The focus is understandable and correct; these results will materially impact the lives and futures of most of these children and, for them and their parents, emotions will have ranged from nervousness, to worry, to exhilaration, to despair. I’ve felt a touch of it myself, this week, with family members awaiting that most important of text messages.

Nonetheless, exam results in and of themselves tell us very little about how our schools are actually performing. And indeed, that insight is not easy to find.

Scotland has a relatively new Cabinet Secretary for Education, Jenny Gilruth, and she may turn out to be the best thing that has happened to Scottish schooling for some time. On entering the job, she immediately signalled her intention to rejoin TIMSS (the Trends in International Mathematics and Science Study) and PIRLS (the Progress in International Reading and Literacy Study).

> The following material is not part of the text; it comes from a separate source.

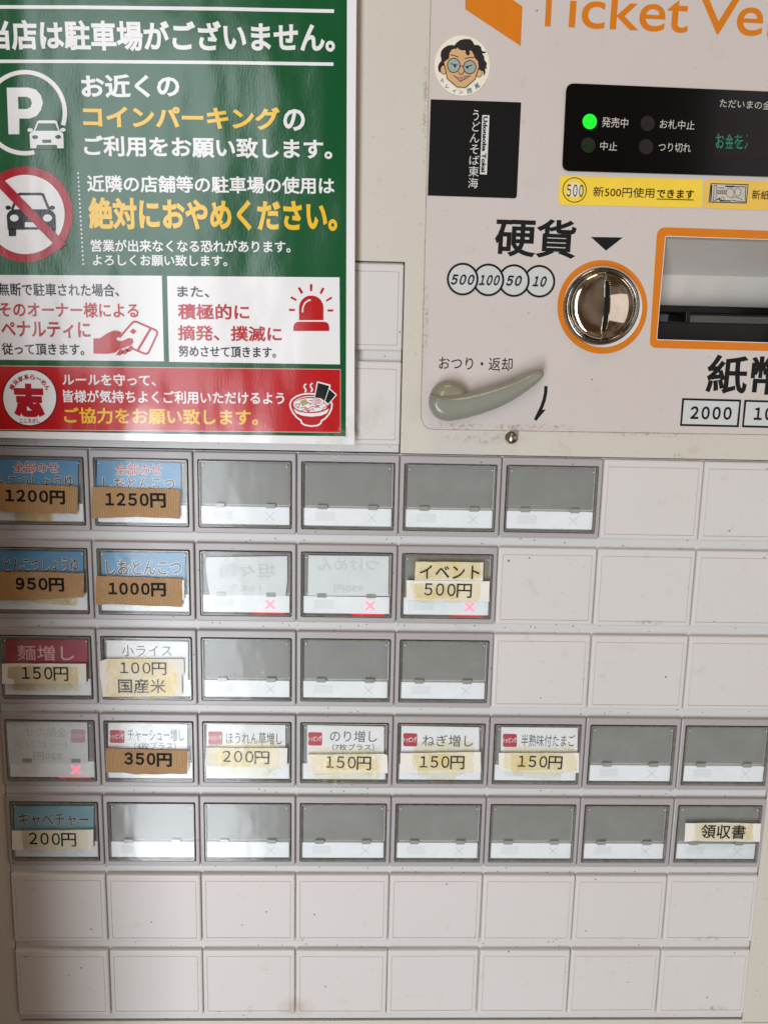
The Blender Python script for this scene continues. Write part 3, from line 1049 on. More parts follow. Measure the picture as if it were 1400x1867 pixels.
# round sticker with a drawn face
s4 = sheet('round_sticker', [ell(842.4, 119.6, 50.4, 54.9, 64)], simple('cream_sticker', (236, 226, 204), 0.45, vary=0.03), YS, None, thick=0.0002)
tag(s4, 'round cream sticker with a drawn smiling face in round glasses', 'sticker')
k = crop(780, 50, 11.667)
SKIN = simple('drawn_skin', (212, 168, 116), 0.5)
HAIR = simple('drawn_hair', (30, 18, 18), 0.5)
LINE = simple('drawn_line', (52, 18, 22), 0.5)
GLASS = simple('drawn_lens', (150, 168, 158), 0.5)
MOUTHP = simple('drawn_mouth', (190, 140, 140), 0.5)
BLUEI = simple('blue_print', (70, 108, 140), 0.5)
hair = k((280, 965), (225, 930), (212, 840), (235, 770), (290, 700), (268, 600), (280, 510), (330, 440), (420, 385), (510, 372), (565, 385), (600, 330), (680, 270), (780, 245), (890, 250), (945, 290), (985, 370), (1070, 375), (1125, 415), (1145, 500), (1200, 515), (1250, 515), (1210, 545), (1150, 555), (1195, 620), (1200, 690), (1250, 760), (1240, 840), (1255, 880), (1215, 870), (1222, 960), (1190, 1035), (1175, 940), (1120, 900), (1000, 900), (400, 900))
sheet('drawn_hair', [hair], HAIR, YS - 0.0002, s4)
for e in ((335, 900, 62, 88), (1085, 975, 62, 75)):
    c = k((e[0], e[1]))[0]
    sheet('drawn_ear', [ell(c[0], c[1], e[2] / 11.667 + 1, e[3] / 11.667 + 1, 24)], LINE, YS - 0.00025, s4)
    sheet('drawn_ear', [ell(c[0], c[1], e[2] / 11.667, e[3] / 11.667, 24)], SKIN, YS - 0.0003, s4)
face = k((335, 740), (450, 660), (455, 560), (500, 480), (560, 455), (600, 460), (635, 425), (660, 470), (720, 490), (800, 490), (800, 560), (850, 605), (890, 570), (880, 490), (930, 500), (975, 590), (1000, 650), (1060, 720), (1080, 850), (1000, 1100), (800, 1275), (620, 1265), (410, 1085))
sheet('drawn_face', [face], SKIN, YS - 0.0004, s4)
stroke('drawn_line', k((335, 745), (375, 900), (410, 1085), (620, 1265), (800, 1275), (1000, 1100), (1082, 850)), 1.5, LINE, YS - 0.0005, s4)
stroke('drawn_line', k((470, 578), (560, 600), (650, 632)), 1.5, LINE, YS - 0.0005, s4)
stroke('drawn_line', k((780, 660), (900, 640), (1000, 632)), 1.5, LINE, YS - 0.0005, s4)
for (cx, cy, rx, ry) in ((548, 808, 142, 160), (886, 845, 142, 150)):
    c = k((cx, cy))[0]
    sheet('drawn_lens', [ell(c[0], c[1], rx / 11.667, ry / 11.667, 36)], LINE, YS - 0.0005, s4)
    sheet('drawn_lens', [ell(c[0], c[1], rx / 11.667 - 1.6, ry / 11.667 - 1.6, 36)], GLASS, YS - 0.0006, s4)
stroke('drawn_line', k((690, 822), (745, 825)), 1.6, LINE, YS - 0.0005, s4)
stroke('drawn_line', k((475, 770), (550, 785), (628, 800)), 1.5, LINE, YS - 0.0007, s4)
stroke('drawn_line', k((795, 828), (870, 822), (945, 798)), 1.5, LINE, YS - 0.0007, s4)
for cx, cy in ((572, 822), (835, 846)):
    c = k((cx, cy))[0]
    sheet('drawn_eye', [ell(c[0], c[1], 2.2, 2.6, 16)], LINE, YS - 0.0007, s4)
stroke('drawn_line', k((650, 940), (665, 985), (700, 1000), (735, 985), (750, 950), (775, 935)), 1.4, LINE, YS - 0.0005, s4)
sheet('drawn_mouth', [k((515, 1000), (600, 1045), (685, 1070), (780, 1035), (920, 1022), (690, 1160))], LINE, YS - 0.0005, s4)
sheet('drawn_mouth', [k((580, 1045), (685, 1080), (780, 1045), (870, 1035), (688, 1140))], MOUTHP, YS - 0.0006, s4)
for ch, cx, cy, a in (('ト', 318, 1140, -48), ('レ', 418, 1262, -35), ('イ', 562, 1352, -18), ('ン', 702, 1372, -2), ('西', 878, 1348, 14), ('尾', 1040, 1245, 33)):
    w = 105 if ch in '西尾' else 80
    ca, sa = math.cos(math.radians(a)), math.sin(math.radians(a))
    p0 = k((cx - ca * w / 2 - sa * -w / 2 * -1, cy + sa * w / 2 + ca * w / 2))[0]
    p0 = k((cx - ca * w / 2 + sa * w / 2, cy + sa * w / 2 + ca * w / 2))[0]
    p1 = k((cx + ca * w / 2 + sa * w / 2, cy - sa * w / 2 + ca * w / 2))[0]
    lettering(s4, ch, p0, p1, w / 11.667, BLUEI, YS - 0.0003, bold=0.02)

# ------------------------------------------------------------------ parking poster
YP = -0.0085
PW = poster_ink('poster_white', (236, 233, 231), 0.02)
PG = poster_ink('poster_green', (16, 84, 44))
PR = poster_ink('poster_red', (186, 22, 26))
PR2 = poster_ink('poster_red_ring', (172, 20, 36))
PY = poster_ink('poster_yellow', (240, 190, 36), 0.03)
PK = poster_ink('poster_black', (26, 28, 30))
PC = poster_ink('poster_cream', (232, 190, 160))
PM = poster_ink('poster_menma', (196, 190, 120))
poster = sheet('parking_poster', [[(-34, -70), (652, -70), (650, 0), (647, 400), (646, 811), (300, 804.5), (-34, 797)]], PW, YP, None, thick=0.0006)
tag(poster, 'green, white and red parking notice poster taped over the upper left of the machine', 'poster')
E1, E2, E3, E4, E5 = (YP - 0.00015 * i for i in range(1, 6))
sheet('green_field', [[(-34, -70), (635, -70), (632.5, 0), (631.5, 400), (630.5, 795.5), (300, 791), (-34, 785)]], PG, E1, poster)
stroke('rule_line', [(-34, 12.5), (150, 13.2), (400, 16), (609, 20.3)], 6.6, PW, E2, poster)
stroke('rule_line', [(-34, 111.7), (150, 112), (400, 114), (608, 117)], 6.2, PW, E2, poster)
lettering(poster, '当店は駐車場がございません。', (-21, 91.5), (611, 96.5), 57, PW, E2, bold=0.032)
lettering(poster, 'お近くの', (150, 179), (328.6, 178), 43, PW, E2, bold=0.032)
lettering(poster, 'コインパーキング', (153, 233), (511, 237.5), 42, PY, E2, bold=0.036)
lettering(poster, 'の', (517, 238.5), (556.3, 239), 40, PW, E2, bold=0.03)
lettering(poster, 'ご利用をお願い致します。', (154.6, 285), (606, 291.5), 38.5, PW, E2, bold=0.028)
lettering(poster, '近隣の店舗等の駐車場の使用は', (160, 350.5), (610, 354.5), 31.5, PW, E2, bold=0.023)
lettering(poster, '絶対におやめください。', (163.6, 418), (615, 422.5), 59, PY, E2, bold=0.038)
lettering(poster, '営業が出来なくなる恐れがあります。', (167, 459), (530, 461), 22.5, PW, E2, bold=0.019)
lettering(poster, 'よろしくお願い致します。', (170, 484.5), (415, 486), 21, PW, E2, bold=0.019)
# parking sign
sheet('parking_ring', [ell(46, 205.5, 77, 78, 60, -18, 284) + list(reversed(ell(46, 205.5, 69, 70, 60, -18, 284)))], PW, E2, poster)
k = crop(0, 110, 4.787)
sheet('parking_letter', [k((62, 238), (260, 238), (320, 258), (360, 305), (378, 370), (362, 435), (325, 485), (265, 508), (172, 508), (172, 645), (78, 645)), k((160, 318), (164, 425), (240, 425), (270, 408), (282, 372), (270, 336), (240, 318))], PW, E2, poster)


def car(body, win, lights, plate, mirrors, dark, light, lay):
    sheet('car_icon', [body], dark, lay, poster)
    for piece in [win, plate] + lights:
        sheet('car_icon', [piece], light, lay - 0.0001, poster)
    for m_ in mirrors:
        sheet('car_icon', [m_], dark, lay, poster)


kE = lambda cx, cy, rx, ry: ell(*k((cx, cy))[0], rx / 4.787, ry / 4.787, 20)
halo = [(x + (2.0 if x > 87 else -2.0), y + (2.0 if y > 245 else -2.5)) for x, y in k((262, 640), (300, 605), (330, 530), (345, 521), (480, 521), (497, 530), (520, 605), (558, 640), (562, 768), (265, 768))]
sheet('car_icon_gap', [halo], PG, E3, poster)
car(rquad(k((262, 640), (298, 612), (330, 530), (345, 524), (480, 524), (497, 530), (522, 612), (555, 640), (560, 768), (505, 768), (500, 738), (325, 738), (320, 768), (268, 768)), 1.0, 2),
    k((310, 614), (338, 549), (485, 549), (512, 614)), [kE(310, 670, 26, 17), kE(510, 668, 26, 17)], k((373, 692), (450, 692), (450, 720), (373, 720)), [kE(266, 608, 24, 17), kE(552, 607, 24, 17)], PW, PG, E4)
# no parking sign
sheet('no_parking_disc', [ell(47.5, 391, 86, 87.3, 72)], PR2, E2, poster)
sheet('no_parking_disc', [ell(47.5, 391, 71, 72.3, 72)], PW, E3, poster)
stroke('car_icon', k((108, 1302), (163, 1172), (180, 1166), (360, 1166), (378, 1172), (430, 1302)), 4.6, PK, E4, poster)
car(rquad(k((62, 1350), (80, 1320), (110, 1300), (435, 1300), (465, 1318), (487, 1350), (493, 1476), (70, 1478)), 1.5, 2), k((230, 1455), (232, 1456), (231, 1457)),
    [kE(128, 1376, 38, 30), kE(418, 1376, 40, 32)], k((220, 1413), (345, 1413), (345, 1456), (220, 1456)), [kE(75, 1286, 24, 19), kE(458, 1286, 24, 19)], PK, PW, E4)
sheet('car_icon', [rquad(k((76, 1470), (144, 1470), (144, 1535), (80, 1535)), 2, 2)], PK, E4, poster)
sheet('car_icon', [k((425, 1470), (490, 1470), (488, 1500), (460, 1535), (425, 1535))], PK, E4, poster)
stroke('no_parking_bar', [(-6, 325.5), (115, 450)], 16.5, PR2, E4 - 0.0002, poster)
for i in range(22):
    t = i / 21
    sheet('dot', [ell(143 + 9.5 * t, 316 + 165.5 * t, 1.7, 1.7, 10)], PW, E2, poster)
# lower white panels
sheet('white_panel', [[(-34, 501), (295.6, 502.7), (299.4, 658.8), (-34, 655.5)]], PW, E2, poster)
sheet('white_panel', [[(305, 503.2), (619, 505.6), (620, 664.4), (308.8, 659.7)]], PW, E2, poster)
lettering(poster, '無断で駐車された場合、', (-2, 539.5), (218, 541.5), 24, PK, E3, bold=0.017)
lettering(poster, 'そのオーナー様による', (0, 578), (253.6, 580), 28, PR, E3, bold=0.022)
lettering(poster, 'ペナルティに', (3.8, 615), (166, 617), 30, PR, E3, bold=0.024)
lettering(poster, '従って頂きます。', (4.7, 647), (154.6, 648.3), 22, PK, E3, bold=0.02)
lettering(poster, 'また、', (324, 541.5), (382, 542.5), 20, PK, E3, bold=0.02)
lettering(poster, '積極的に', (325, 582.5), (455, 583.5), 29, PR, E3, bold=0.024)
lettering(poster, '摘発、撲滅に', (325, 621), (514, 623.5), 28.5, PR, E3, bold=0.024)
lettering(poster, '努めさせて頂きます。', (326, 650.5), (503.5, 653), 21, PK, E3, bold=0.02)
k = crop(0, 480, 4.375)
stroke('card_icon', k((955, 592), (1050, 482), (1068, 466), (1090, 466), (1240, 532), (1256, 548), (1254, 568), (1190, 706), (1174, 722), (1152, 720), (1040, 672)), 3.6, PR, E3, poster)
stroke('card_icon', k((1205, 518), (1100, 695)), 4.2, PR, E3 - 0.00005, poster)
sheet('card_icon', [k((1062, 520), (1092, 542), (1066, 566), (1036, 546))], PR, E3, poster)
sheet('hand_icon', [k((748, 600), (800, 598), (850, 562), (905, 537), (940, 537), (972, 552), (945, 590), (926, 600), (940, 616), (975, 622), (1030, 595), (1058, 602), (1066, 628), (1052, 650), (1000, 672), (960, 685), (920, 712), (860, 722), (748, 720))], PR, E4, poster)
for dx, dy in ((0, 0), (40, -8), (78, -28)):
    sheet('hand_icon', [k((928 + dx, 728 + dy), (958 + dx, 690 + dy), (975 + dx, 684 + dy), (990 + dx, 706 + dy), (960 + dx, 736 + dy))], PR, E4, poster)
k = crop(500, 480, 5.185)
sheet('siren_icon', [k((235, 538), (235, 420), *[(350 + 115 * math.cos(math.radians(180 - a)), 420 - 115 * math.sin(math.radians(180 - a))) for a in range(10, 180, 10)], (465, 420), (465, 538))], PR, E3, poster)
sheet('siren_icon', [rquad(k((182, 640), (182, 553), (520, 553), (520, 640)), [0, 11, 11, 0], 6)], PR, E3, poster)
stroke('siren_icon', k((268, 465), (270, 420), (290, 375), (320, 353), (346, 346)), 2.6, PW, E4, poster)
for q in (((140, 430), (195, 431), (195, 452), (140, 451)), ((163, 312), (214, 340), (205, 358), (152, 328)), ((223, 235), (243, 224), (274, 278), (255, 292)), ((336, 198), (362, 198), (358, 264), (340, 264)), ((428, 282), (455, 228), (476, 238), (446, 293)), ((486, 350), (540, 315), (549, 332), (496, 362)), ((504, 437), (558, 437), (558, 456), (504, 456))):
    sheet('siren_ray', [k(*q)], PR, E3, poster)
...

This is critical; Scotland does not exist in a vacuum and our children will need to compete in a global jobs and education marketplace. It is to Ms Gilruth’s great credit that she is prepared, keen even, to ask this question even though she may be apprehensive about the answer.

Indeed, she probably should be apprehensive. The only international comparison in which Scotland remains is the OECD’s PISA - the Programme for International Student Assessment - which records performance in reading, mathematics and science. The outcome is mixed. Scotland performs at almost precisely the OECD average in mathematics and science, and slightly above the average in reading.